The Biden administration on Wednesday said that new border measures, which were expanded earlier this month, were already having an effect to help reduce the record migrant numbers encountered in December — a day after a lawsuit from 20 states claimed the program is unlawful.
The administration has expanded a humanitarian parole program first introduced for Venezuelans in October to include Cubans, Nicaraguans and Haitians. The program allows up to 30,000 migrants to fly in each month as long as they had not entered the U.S. or Mexico illegally, have a U.S. sponsor and pass background checks. It’s combined with an expansion of Title 42 expulsions to include those nationalities.
The moves were in response to a significant increase in encounters from those nations alongside a massive surge in migration that has dogged the Biden administration since taking office. In December, there were more than 251,000 migrant encounters, marking a new highest month that outpaced even the busiest month of FY 2022 — which overall saw a record 2.3 million encounters.
But in a statement, the Department of Homeland Security said that since then, initial numbers for January show a 97% drop in encounters of those four nationalities — and January is on track to see the lowest number for border encounters since the start of the crisis in February 2021.
TEXAS LEADS 20 REPUBLICAN STATES IN SUING BIDEN ADMIN OVER MIGRANT PAROLE PROGRAM
The agency said that encounters from the four countries had dropped from an average of 3,367 a day in December to just 115 a day in January, and touted the numbers as proof that the measures were working.
The numbers were released a day after 20 Republican states sued the administration over the program, claiming it is unlawful.
"These expanded border enforcement measures are working," said Homeland Security Secretary Alejandro Mayorkas said in a statement. "It is incomprehensible that some states who stand to benefit from these highly effective enforcement measures are seeking to block them and cause more irregular migration at our southern border."
That lawsuit, filed by Texas and America First Legal in the Southern District of Texas, and joined by 19 additional states, argues that the program is illegal given the "exceptionally limited" parole power available to the federal government. The lawsuit focuses on the limits placed on parole by Congress that says the authority is to be used on a "case-by-case basis for urgent humanitarian reasons or significant public benefit" — a standard that the states say the program fails to meet.
"The parole program established by the Department fails each of the law’s three limiting factors. It is not case-by-case, is not for urgent humanitarian reasons, and advances no significant public benefit. Instead, it amounts to the creation of a new visa program that allows hundreds of thousands of aliens to enter the United States who otherwise have no basis for doing so. This flouts, rather than follows, the clear limits imposed by Congress," the lawsuit reads.
OVER QUARTER OF A MILLION MIGRANT ENCOUNTERS IN DECEMBER ALONE
The states say the program is also unlawful as it did not engage in the notice-and-comment rulemaking required by the Administrative Procedure Act, and that states "face substantial irreparable harms from the Department’s abuse of its parole authority, which allow potentially hundreds of thousands of additional aliens to enter each of their already overwhelmed territories."
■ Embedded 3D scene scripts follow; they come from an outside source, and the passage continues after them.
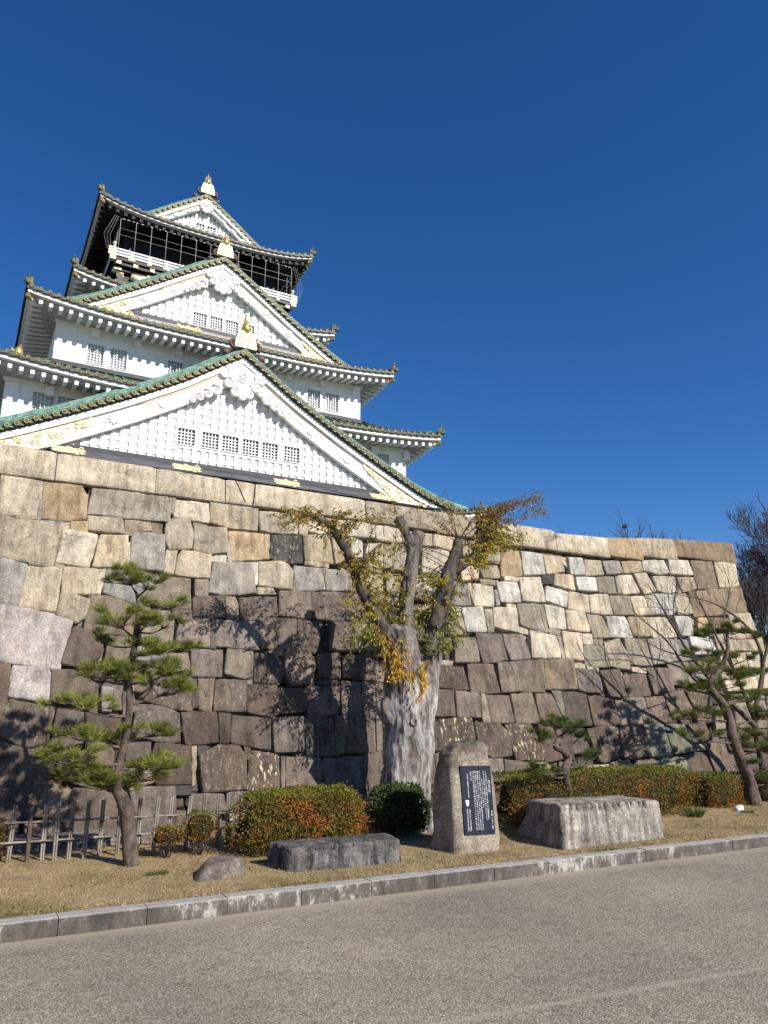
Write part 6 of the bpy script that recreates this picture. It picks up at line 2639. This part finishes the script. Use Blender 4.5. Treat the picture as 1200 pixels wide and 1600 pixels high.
# ------------------------------------------------------------------ visitors on the castle balcony
def person(label, dx, Yu, coat, seed, lean=.2, turn=0.0):
    base = EYE + (Vector((XC + dx, Yu, 25.70)) - EYE) * KS
    root = empty('person', base, label, 'person', 'visitors on the balcony')
    root.rotation_euler = (0, 0, turn)
    def skin(name, joints, edges, mat, par):
        me = bpy.data.meshes.new(name)
        me.from_pydata([j[0] for j in joints], edges, [])
        ob = bpy.data.objects.new(name, me)
        COL.objects.link(ob)
        ob.modifiers.new('k', 'SKIN')
        for i, j in enumerate(joints):
            sv = me.skin_vertices[0].data[i]
            sv.radius = (j[1], j[1]) if not isinstance(j[1], tuple) else j[1]
            sv.use_root = (i == 0)
        sd_ = ob.modifiers.new('s', 'SUBSURF')
        sd_.levels = sd_.render_levels = 2
        dg = bpy.context.evaluated_depsgraph_get()
        m2 = bpy.data.meshes.new_from_object(ob.evaluated_get(dg))
        ob.modifiers.clear()
        ob.data = m2
        m2.name = name
        m2.materials.append(mat)
        m2.polygons.foreach_set('use_smooth', np.ones(len(m2.polygons), dtype=bool))
        ob.parent = par
        return ob
    f = -lean
    hip, ch_, nk, hd = (0, 0, .92), (0, f * .5, 1.25), (0, f * .8, 1.42), (0, f * 1.0, 1.56)
    J = [(hip, (.13, .10)), ((0, f * .25, 1.08), (.12, .09)), (ch_, (.15, .10)), (nk, .055), ((0, f * .95, 1.50), .07), (hd, (.075, .09)), ((0, f * 1.0, 1.64), .06),
         ((-.18, f * .6, 1.36), .05), ((-.26, f * .6 - .08, 1.12), .042), ((-.14, f * .6 - .28, 1.02), .034), ((-.10, f * .6 - .36, 1.02), .03),
         ((.18, f * .6, 1.36), .05), ((.26, f * .6 - .08, 1.12), .042), ((.14, f * .6 - .28, 1.02), .034), ((.10, f * .6 - .36, 1.02), .03),
         ((-.09, 0, .85), .085), ((-.10, -.02, .48), .06), ((-.10, .01, .08), .045), ((-.10, -.12, .04), .035),
         ((.09, 0, .85), .085), ((.10, -.02, .48), .06), ((.10, .01, .08), .045), ((.10, -.12, .04), .035)]
    Ed = [(0, 1), (1, 2), (2, 3), (3, 4), (4, 5), (5, 6), (2, 7), (7, 8), (8, 9), (9, 10), (2, 11), (11, 12), (12, 13), (13, 14), (0, 15), (15, 16), (16, 17), (17, 18), (0, 19), (19, 20), (20, 21), (21, 22)]
    body = skin('body', J, Ed, MAT['skin'], root)
    cj = [(hip, (.15, .12)), ((0, f * .25, 1.08), (.145, .11)), (ch_, (.17, .12)), ((0, f * .75, 1.40), .08)] + [(a_, r_ + .014) for a_, r_ in J[7:10]] + [(a_, r_ + .014) for a_, r_ in J[11:14]]
    skin('coat', cj, [(0, 1), (1, 2), (2, 3), (2, 4), (4, 5), (5, 6), (2, 7), (7, 8), (8, 9)], coat, root)
    tj = [((0, 0, .93), (.14, .11))] + [(a_, r_ + .014) for a_, r_ in J[15:18]] + [(a_, r_ + .014) for a_, r_ in J[19:22]]
    skin('trousers', tj, [(0, 1), (1, 2), (2, 3), (0, 4), (4, 5), (5, 6)], MAT['clothdark'], root)
    hb = MB()
    hb.ball((0, f + .02, 1.62), .095, 14, 10, (.95, 1.05, 1.0))
    hb.build('hair', MAT['hair'], root)
    fc = MB()
    for sx in (-1, 1):
        fc.ball((sx * .028, f - .085, 1.585), .011, 6, 4)
    fc.build('eyes', MAT['hair'], body)
    ns = MB()
    ns.tube([(0, f - .085, 1.59), (0, f - .105, 1.555), (0, f - .088, 1.55)], [.008, .013, .008], 6)
    ns.build('nose', MAT['skin'], body)


MAT['skin'] = pm('skin', (.50, .32, .23), (.58, .38, .28), 20, .6, 0)
MAT['hair'] = pm('dark_hair', (.012, .01, .009), (.03, .025, .02), 40, .5, .2, .002)
MAT['clothdark'] = pm('dark_cloth', (.02, .022, .03), (.04, .042, .055), 30, .9, .2, .002)
MAT['clothpink'] = pm('pale_pink_cloth', (.50, .36, .38), (.62, .46, .48), 30, .9, .2, .002)
MAT['clothgrey'] = pm('grey_cloth', (.16, .16, .19), (.24, .24, .28), 30, .9, .2, .002)
person('person in a pale pink jacket leaning over the balcony rail at its left corner', -4.35, 39.72, MAT['clothpink'], 1, .25)
person('person in a grey coat at the balcony rail, left of the one in dark clothes', -1.35, 39.75, MAT['clothgrey'], 2, .1, .2)
person('person in dark clothes at the balcony rail just left of the white gable peak', -1.0, 39.75, MAT['clothdark'], 3, .12, -.3)
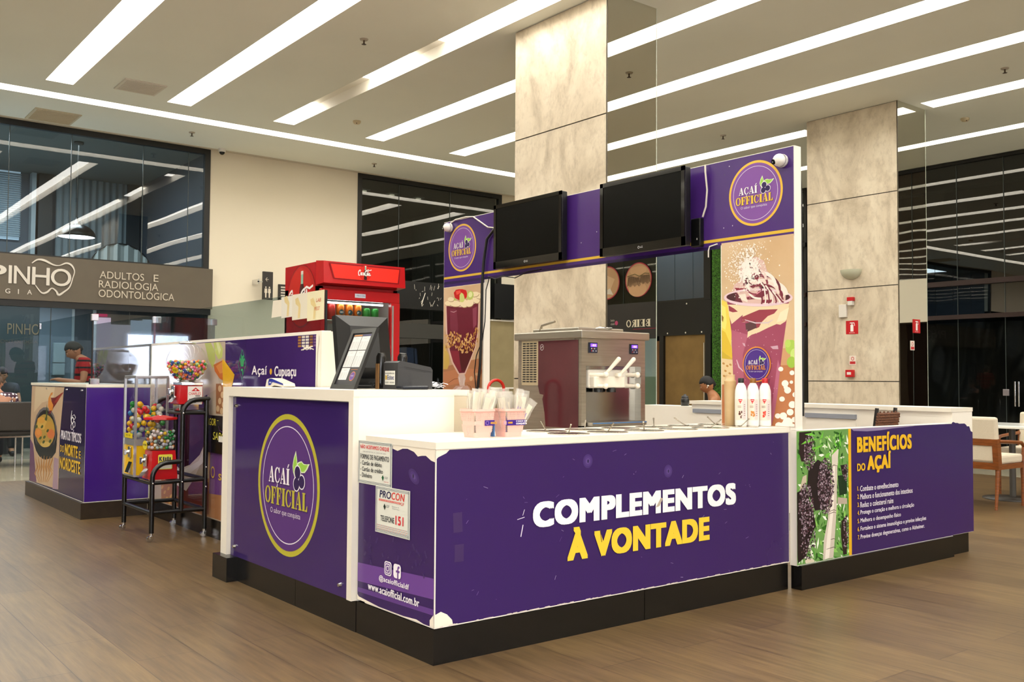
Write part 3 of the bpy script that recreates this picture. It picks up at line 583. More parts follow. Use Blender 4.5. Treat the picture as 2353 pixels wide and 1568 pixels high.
# ------------------------------------------------------------ floor, ceiling, walls
TRAV = [travertine('travertine_cladding', 3.0), travertine('travertine_cladding_b', 9.0)]
FLOORM = floor_material()
TILE = noisy('polished_stone_tile', 'a09884', 'ada58f', 2, .16, spec=.5)
struct('floor', MB().box(-14, -14, -.1, 9.75, 8.35, 0, FLOORM))
struct('floor_polished_border', MB().box(-14, 8.35, -.1, 16, 15.3, 0, TILE).box(9.75, -14, -.1, 16, 8.35, 0, TILE))
SW = .31
def st(xc, y0, y1): return (xc-SW/2, y0, xc+SW/2, y1)
strips = []
xs_ = [-12.47, -11.01, -9.55, -8.09, -6.64, -5.18, -3.72, -2.32, -.87, .585, 2.03, 3.49, 4.94, 6.44, 7.95]
for x in xs_: strips.append(st(x, -13.2, 9.14))
strips.append((9.40, -13.2, 9.72, 3.04)); strips.append((9.38, 4.75, 9.70, 9.14))
strips.append((-13.2, 9.62, 11.1, 9.89)); strips.append((11.36, -13.2, 11.6, 9.89))
cx = sorted({-14, 12.9} | {s[0] for s in strips} | {s[2] for s in strips}); cy = sorted({-14, 11.3} | {s[1] for s in strips} | {s[3] for s in strips})
CEILM = noisy('ceiling_paint', 'eff2ea', 'f3f6ee', .6, .8)
b = MB()
for i in range(len(cx)-1):
    for j in range(len(cy)-1):
        mx, my = (cx[i]+cx[i+1])/2, (cy[j]+cy[j+1])/2
        if any(s[0] < mx < s[2] and s[1] < my < s[3] for s in strips): continue
        b.add([(cx[i], cy[j], HC), (cx[i+1], cy[j], HC), (cx[i+1], cy[j+1], HC), (cx[i], cy[j+1], HC)], [(0, 3, 2, 1)], CEILM)
b.box(-14, -14, 4.95, 16.2, 15.3, 5.05, CEILM); struct('ceiling', b)
EMIT = bpy.data.materials.new('led_diffuser'); EMIT.use_nodes = True; e_ = EMIT.node_tree.nodes['Principled BSDF']
e_.inputs['Emission Color'].default_value = (1, .975, .90, 1); e_.inputs['Emission Strength'].default_value = LIGHT; e_.inputs['Base Color'].default_value = (.8, .8, .8, 1)
HOUS = M('f4efe4', .5, name='light_channel_white')
def lamp_label(s):
    if s[2]-s[0] > 5: return 'long recessed light line running along the shopfronts, crossing ahead of all others'
    if abs(s[0]-11.36) < .01: return 'narrow recessed light line closest to the dark shopfront side of the hall'
    if abs(s[0]-9.40) < .01: return 'recessed ceiling strip ending just in front of the stone column with fire signs'
    if abs(s[0]-9.38) < .01: return 'short recessed ceiling strip starting behind the stone column with fire signs'
    k = xs_.index(s[0]+SW/2) if s[0]+SW/2 in xs_ else min(range(len(xs_)), key=lambda i: abs(xs_[i]-s[0]-SW/2))
    nm = {9: 'first full ceiling strip from the dental clinic sign side', 10: 'ceiling strip above the tall cashier counter', 11: 'ceiling strip with unlit stretches, passing beside the tall column',
          12: 'ceiling strip passing behind the tall column above the televisions', 13: 'next ceiling strip past the tall column', 14: 'ceiling strip between the two stone columns'}
    return nm.get(k, 'recessed ceiling light strip on the clinic side, beyond the picture')
for s in strips:
    x0, y0, x1, y1 = s
    t = thing('ceiling_light', lamp_label(s), 'ceiling light', ((x0+x1)/2, (y0+y1)/2, HC), 0, 'recessed strip lights in the ceiling')
    h = MB(); zt = HC+.13; q = HOUS
    for A in ([(x0, y0), (x0, y1)], [(x1, y1), (x1, y0)], [(x0, y1), (x1, y1)], [(x1, y0), (x0, y0)]):
        (a, b_), (c, d) = A; h.add([(a, b_, HC-.001), (c, d, HC-.001), (c, d, zt), (a, b_, zt)], [(0, 1, 2, 3)], q)
    h.add([(x0, y0, zt), (x1, y0, zt), (x1, y1, zt), (x0, y1, zt)], [(0, 1, 2, 3)], q); h.build('housing', t)
    segs = [(y0, y1)]
    if abs(x0-(3.49-SW/2)) < .01: segs = [(y0, 5.3), (5.9, 6.95), (8.4, y1)]
    m = MB()
    for a, b_ in segs: m.add([(x0+.01, a+.01, zt-.02), (x1-.01, a+.01, zt-.02), (x1-.01, b_-.01, zt-.02), (x0+.01, b_-.01, zt-.02)], [(0, 3, 2, 1)], EMIT)
    m.build('diffuser', t)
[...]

WHITE HOUSE FIRES BACK AT GOP OVER CALL TO FUND TEXAS BORDER SECURITY EFFORTS
"Every state in America, especially border states like Texas, is being crushed by the impacts of illegal immigration," Texas Attorney General Ken Paxton said in a statement to Fox News Digital. "The Biden open borders agenda has created a humanitarian crisis that is increasing crime and violence in our streets, overwhelming local communities, and worsening the opioid crisis. This unlawful amnesty program, which will invite hundreds of thousands of aliens into the U.S. every year, will only make this immigration crisis drastically worse."
But the administration has been pushing back against criticism of its handling of the southern border from Republicans in Congress and elsewhere -- including pointing to Republican lawmakers’ refusal to back a sweeping immigration bill and other requests for funding by the administration.
President Biden on Friday accused Republicans of attempting to use immigration to score "political points" and that was echoed by an administration official on Wednesday who condemned the lawsuit against the parole program.
CLICK HERE TO GET THE FOX NEWS APP
"This lawsuit once again shows that extremist elected officials don’t want real solutions; they would rather just keep using immigration to try to score political points. They keep claiming we need to secure the border, but then turn around and try block nearly every measure we take to do just that," the official said.
"They’ve blocked comprehensive immigration reform and funding for border security, and are now trying to block a program that has dramatically reduced the number of migrants attempting to enter the country illegally all while providing a safe, lawful, and orderly pathway for migration for people fleeing communism or economic collapse," the official said. "If these states succeed, their latest stunt will lead to more illegal immigration."